In much subtler shades, it has – under Vladimir Putin.

“He does care a lot, pretty inexplicably, in fact, about Pussy Riot,” Applebaum said. “There is a direct line from Putin to [Yuri] Andropov,” Soviet Ambassador to Budapest during Hungary’s rebellion 1956, and head of the KGB in the early 1980s.

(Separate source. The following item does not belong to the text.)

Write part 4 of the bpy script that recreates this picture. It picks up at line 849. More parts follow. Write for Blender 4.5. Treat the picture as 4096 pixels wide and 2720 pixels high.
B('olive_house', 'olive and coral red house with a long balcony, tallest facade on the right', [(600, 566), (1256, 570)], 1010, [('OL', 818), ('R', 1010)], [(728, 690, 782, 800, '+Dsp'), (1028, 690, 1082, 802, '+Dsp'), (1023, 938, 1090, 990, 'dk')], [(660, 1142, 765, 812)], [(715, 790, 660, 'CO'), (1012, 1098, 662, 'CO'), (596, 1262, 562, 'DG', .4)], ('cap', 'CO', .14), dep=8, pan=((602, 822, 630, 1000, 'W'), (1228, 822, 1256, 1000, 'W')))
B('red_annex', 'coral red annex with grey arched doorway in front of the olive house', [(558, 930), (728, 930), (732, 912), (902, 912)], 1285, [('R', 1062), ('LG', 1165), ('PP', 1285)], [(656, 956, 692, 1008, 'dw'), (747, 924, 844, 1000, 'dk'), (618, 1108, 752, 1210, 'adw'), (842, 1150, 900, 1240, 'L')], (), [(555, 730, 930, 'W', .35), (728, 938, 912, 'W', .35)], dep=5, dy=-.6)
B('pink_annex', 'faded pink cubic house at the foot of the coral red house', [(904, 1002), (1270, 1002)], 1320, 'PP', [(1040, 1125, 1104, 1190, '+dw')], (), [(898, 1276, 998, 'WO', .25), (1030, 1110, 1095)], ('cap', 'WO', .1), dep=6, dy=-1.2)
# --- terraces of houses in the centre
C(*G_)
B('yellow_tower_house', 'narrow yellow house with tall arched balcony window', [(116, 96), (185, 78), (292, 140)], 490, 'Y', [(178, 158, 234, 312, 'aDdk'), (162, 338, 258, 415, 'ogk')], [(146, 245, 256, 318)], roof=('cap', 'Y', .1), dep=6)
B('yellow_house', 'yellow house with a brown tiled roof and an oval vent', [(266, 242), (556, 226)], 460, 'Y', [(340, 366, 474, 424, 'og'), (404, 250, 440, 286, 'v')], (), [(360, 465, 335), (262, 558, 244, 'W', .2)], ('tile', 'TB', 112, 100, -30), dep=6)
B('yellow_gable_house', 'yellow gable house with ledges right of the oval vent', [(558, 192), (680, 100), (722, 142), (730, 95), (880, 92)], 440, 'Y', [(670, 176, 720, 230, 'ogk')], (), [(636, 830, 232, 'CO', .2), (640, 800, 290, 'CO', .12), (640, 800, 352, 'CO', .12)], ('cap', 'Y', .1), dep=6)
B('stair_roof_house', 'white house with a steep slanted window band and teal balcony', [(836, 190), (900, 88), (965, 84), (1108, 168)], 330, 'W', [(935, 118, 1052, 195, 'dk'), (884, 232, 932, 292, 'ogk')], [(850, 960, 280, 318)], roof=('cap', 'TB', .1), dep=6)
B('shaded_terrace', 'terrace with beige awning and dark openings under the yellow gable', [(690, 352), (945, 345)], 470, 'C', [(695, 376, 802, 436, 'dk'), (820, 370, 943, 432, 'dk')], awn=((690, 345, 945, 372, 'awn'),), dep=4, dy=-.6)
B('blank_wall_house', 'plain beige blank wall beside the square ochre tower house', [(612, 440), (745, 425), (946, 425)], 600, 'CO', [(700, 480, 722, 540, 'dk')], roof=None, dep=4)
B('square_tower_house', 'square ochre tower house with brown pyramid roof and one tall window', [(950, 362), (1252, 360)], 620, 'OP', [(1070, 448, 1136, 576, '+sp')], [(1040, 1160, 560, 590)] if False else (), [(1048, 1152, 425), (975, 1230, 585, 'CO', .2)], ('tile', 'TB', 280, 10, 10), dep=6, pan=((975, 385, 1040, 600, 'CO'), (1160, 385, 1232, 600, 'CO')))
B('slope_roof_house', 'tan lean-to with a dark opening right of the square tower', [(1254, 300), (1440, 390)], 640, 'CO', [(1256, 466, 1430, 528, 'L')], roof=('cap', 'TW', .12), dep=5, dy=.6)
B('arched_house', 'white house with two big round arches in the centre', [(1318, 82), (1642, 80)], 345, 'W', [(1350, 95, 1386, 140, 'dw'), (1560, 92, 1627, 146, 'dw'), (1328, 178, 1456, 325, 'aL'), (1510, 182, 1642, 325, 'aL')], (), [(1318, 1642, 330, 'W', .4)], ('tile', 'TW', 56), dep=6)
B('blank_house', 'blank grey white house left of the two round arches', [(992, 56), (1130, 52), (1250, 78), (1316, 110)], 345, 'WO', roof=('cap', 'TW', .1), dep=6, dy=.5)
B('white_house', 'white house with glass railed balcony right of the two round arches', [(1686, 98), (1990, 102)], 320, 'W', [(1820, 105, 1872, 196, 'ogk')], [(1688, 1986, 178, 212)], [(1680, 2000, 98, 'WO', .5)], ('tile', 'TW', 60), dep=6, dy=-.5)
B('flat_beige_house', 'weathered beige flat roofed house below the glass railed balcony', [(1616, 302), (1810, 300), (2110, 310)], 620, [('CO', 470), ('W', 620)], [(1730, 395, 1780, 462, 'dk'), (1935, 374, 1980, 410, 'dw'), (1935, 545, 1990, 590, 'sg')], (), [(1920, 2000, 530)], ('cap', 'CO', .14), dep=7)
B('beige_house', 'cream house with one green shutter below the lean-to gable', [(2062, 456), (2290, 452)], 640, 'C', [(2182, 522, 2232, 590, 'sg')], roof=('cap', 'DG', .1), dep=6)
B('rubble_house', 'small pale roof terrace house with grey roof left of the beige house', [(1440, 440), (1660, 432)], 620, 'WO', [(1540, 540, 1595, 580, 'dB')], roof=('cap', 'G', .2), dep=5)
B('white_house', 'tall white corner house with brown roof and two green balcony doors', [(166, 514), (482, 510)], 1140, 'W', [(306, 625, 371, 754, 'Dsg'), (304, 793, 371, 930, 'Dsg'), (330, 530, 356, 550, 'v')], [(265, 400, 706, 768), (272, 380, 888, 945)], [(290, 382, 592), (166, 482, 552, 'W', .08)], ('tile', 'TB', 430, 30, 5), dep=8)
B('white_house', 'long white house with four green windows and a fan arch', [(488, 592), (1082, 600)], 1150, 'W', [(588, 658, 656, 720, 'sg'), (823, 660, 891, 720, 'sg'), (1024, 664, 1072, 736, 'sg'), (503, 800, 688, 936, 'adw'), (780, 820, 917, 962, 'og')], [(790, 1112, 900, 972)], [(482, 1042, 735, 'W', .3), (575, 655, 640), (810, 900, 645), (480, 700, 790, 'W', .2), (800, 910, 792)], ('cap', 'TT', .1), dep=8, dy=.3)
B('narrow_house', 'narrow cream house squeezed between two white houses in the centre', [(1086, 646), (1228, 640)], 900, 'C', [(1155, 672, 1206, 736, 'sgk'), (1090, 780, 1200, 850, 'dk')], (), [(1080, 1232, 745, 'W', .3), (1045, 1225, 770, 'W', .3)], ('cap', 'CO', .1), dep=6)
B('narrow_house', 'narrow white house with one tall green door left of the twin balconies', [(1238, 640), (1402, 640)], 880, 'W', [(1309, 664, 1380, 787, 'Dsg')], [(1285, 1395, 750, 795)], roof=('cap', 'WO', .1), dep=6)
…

“Putin came of age in Andropov’s KGB… He remembers ’89. He was taught by Andropov, who remembers ’56… The kind of treatment that dissidents or artists got in the Soviet Union in the first half of the ‘80s when Andropov was in power was almost as severe as in Stalin’s time… What was the conclusion? … all of these little groups who you thought weren’t important…you can let them go, [but] it can all unravel, and you can have an armed rebellion.”